Singers Jill Griffen Roberts and Lorina Harding with Lady Fiona Elworthy and her daughter Jospehine.  It was a beautiful sunny day for the celebration, even if some of the farmers - with an eye to very dry pasture - might have wished it rained.

One of the stories that became Rolleston family legend related to the fact the overalls, wooden clogs (gumboots were hard to come by as the war went on) and other gear given to the land girls to wear was not particularly warm.

“My mother and the other girls went into men’s stores to shyly ask for long-johns ‘for a man of about my size’.”
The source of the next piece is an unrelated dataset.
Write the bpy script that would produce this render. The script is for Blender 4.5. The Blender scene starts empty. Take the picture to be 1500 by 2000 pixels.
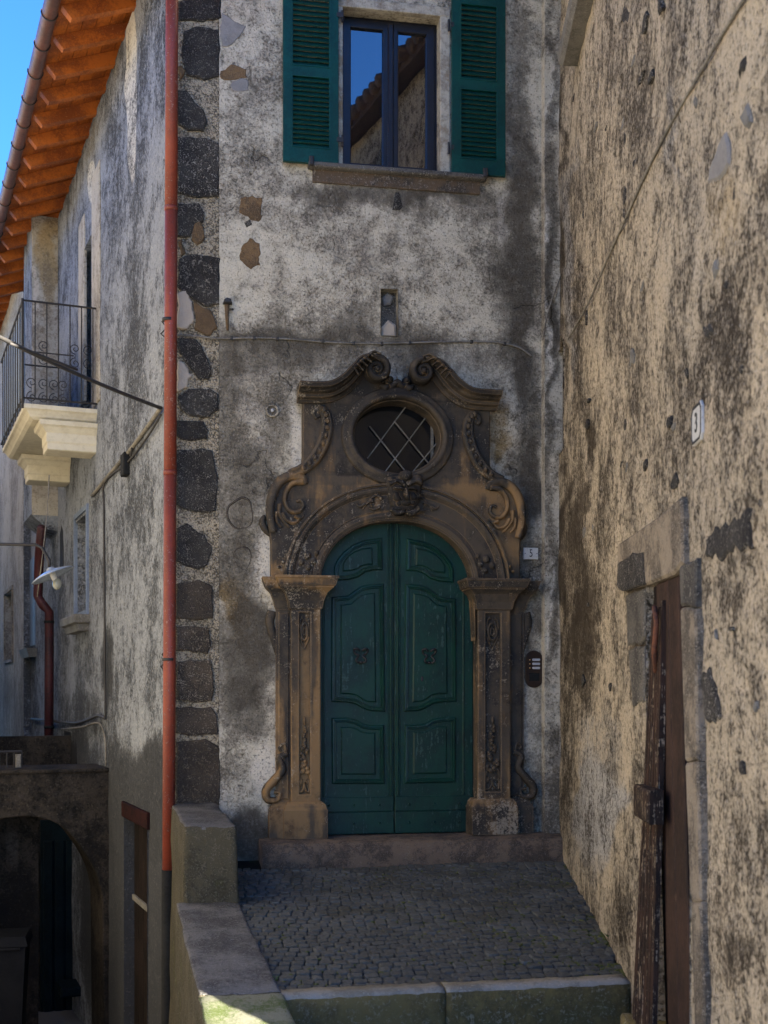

Another time they’d been looking forward to attending a dance in Christchurch, and had saved the week’s petrol ration for the car trip to St Andrew’s.  But mustering day high up on the wether run had been postponed the day before because fog had rolled in.  So on the day of the dance, with a 2am start on horseback to get up to the hilltops to begin mustering, they came back down in the afternoon and had to change into their party clothes during the car ride to the train station at St Andrews.

“They made it to Christchurch but I can’t imagine what state they were in after such a long day of work.  But needs must in those days, I guess,” William told the crowd.

“After the war finished, most of the land girls went back to do other things.  Some didn’t.  If I think about the careers of some of the local women….Fiona’s daughters Josephine and Eve, my wife Marion, they did something different from farming but they’re all capable farmers in their own right and could have run any of the properties around here but chose not to,” William said.

We’ve just had an election in which two women competed to be Prime Minister; our Chief Justice is a woman, and our Governor General. 

“I was proud, and I know Sir Peter (Elworthy) would have been proud, that a woman (Katie Milne) followed me as President of Federated Farmers,” William said.

“Just as the first World War was New Zealand’s coming of age, it could be said that the second World War was women’s coming of age.  It’s been a journey from Kate Shepherd till now and we’re still on that journey. 

“The Women’s Land Service was a significant part of that journey.”


The day finished with a picnic, and plenty of reminiscing.